Una vittoria limpida, eccezionale, ottenuta con un coraggio senza pari, con la voglia di buttarsi in tutte le azioni importanti, il desiderio di essere lui in prima persona il motore degli eventi, lui che promuove attacchi, che propone fughe, che mette se stesso in prima linea, senza spaventarsi di quello che sarà.

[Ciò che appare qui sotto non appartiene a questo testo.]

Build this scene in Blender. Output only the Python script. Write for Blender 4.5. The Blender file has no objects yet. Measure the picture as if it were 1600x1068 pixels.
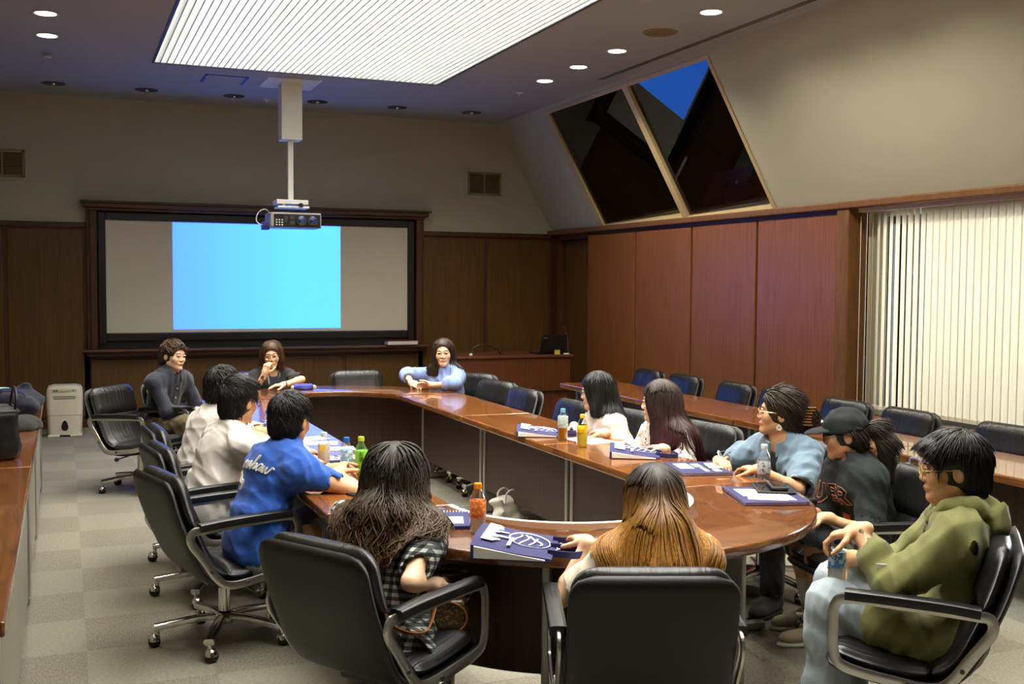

Il Bettini che in questi 10 anni abbiamo imparato ad amare alla follia; il Bettini simpaticone, ma anche rompiscatole, il Bettini che sa quanto vale e che non si farà mai mettere i piedi in testa da nessuno.
Il Bettini che sa anche chi ringraziare: Franco Ballerini, che ha creduto in lui, che ha costruito una nazionale di "tanti capitani e nessun capitano, una nazionale che ha imparato dai suoi errori", e certo, gli errori in passato ci sono stati, e nessuno lo mette in dubbio. Ma oggi abbiamo visto finalmente l'Italia che avevamo sempre sognato. Abbiamo capito che allora era possibile, che si poteva correre in questo modo, e di conseguenza vincere. Abbiamo osato, siamo stati ripagati anche con un pizzico di fortuna. Ma siamo stati infinitamente più bravi che fortunati. Bravi, sì, diciamocelo forte e chiaro, rivendichiamo il rispetto che merita il nostro ciclismo, l'ammirazione che meritano i nostri campioni, la stima che ha saputo meritarsi il nostro ct.
Bravi, grazie. Grazie Franco, grazie Paolo, grazie tutti: è stato bellissimo.